I know that when I started reading this book I had an image in my head of what the book would be like and how the story would move along. I think it took about 4 hours of reading time before those images in my head were erased and re-written with actual facts about the book and what it is like to read it. Now that I have learned how to read this book properly it’s making more sense and I am not dreading it as much. For example, I read the book as if it was a normal book. Now I have learned that even if the paragraph breaks and cuts a sentence into two parts (its starts in the 1st paragraph and ends in the 2nd) you take a small pause where the sentence breaks and act as if there is a comma there. Now that I am reading the book like this it flows, the breaks make sense and work with the story.

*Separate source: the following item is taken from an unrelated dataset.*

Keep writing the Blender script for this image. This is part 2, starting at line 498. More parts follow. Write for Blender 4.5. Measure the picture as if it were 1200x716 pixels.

QUESTION 2: 20. I wonder why the author…

RESPONSE 2: I wonder why the author wrote the book in a poem format. When I say author I mean the translator. It was a translation of Italian to English. In the translators notes he mentions that he wanted to keep the original poems rhyme scheme. He said that while translating, he always thought about the poems rhyme scheme and chose words that represented and stayed true to the original flow of the poem as much as possible. I question why he wrote another translation of the story and didn’t try to mold the story so it would fit into a normal novel format. I think it would be interesting to hear exactly why he wrote it the way he did.

I would also like to know why he kept all the hard to notice metaphors in the story and didn’t modify them so that a reader not used to metaphors would still be able to understand the story. I was one of those readers who wasn’t used to metaphors. While reading I would only notice a metaphor if I had heard a similar one before or if it sounded like something my friends would say. Because of this I was sometimes lead down the wrong path and guided into the strange cave of confusion. I would like to know if he thought about people like me picking up the book and not understanding what the book was actually trying to say.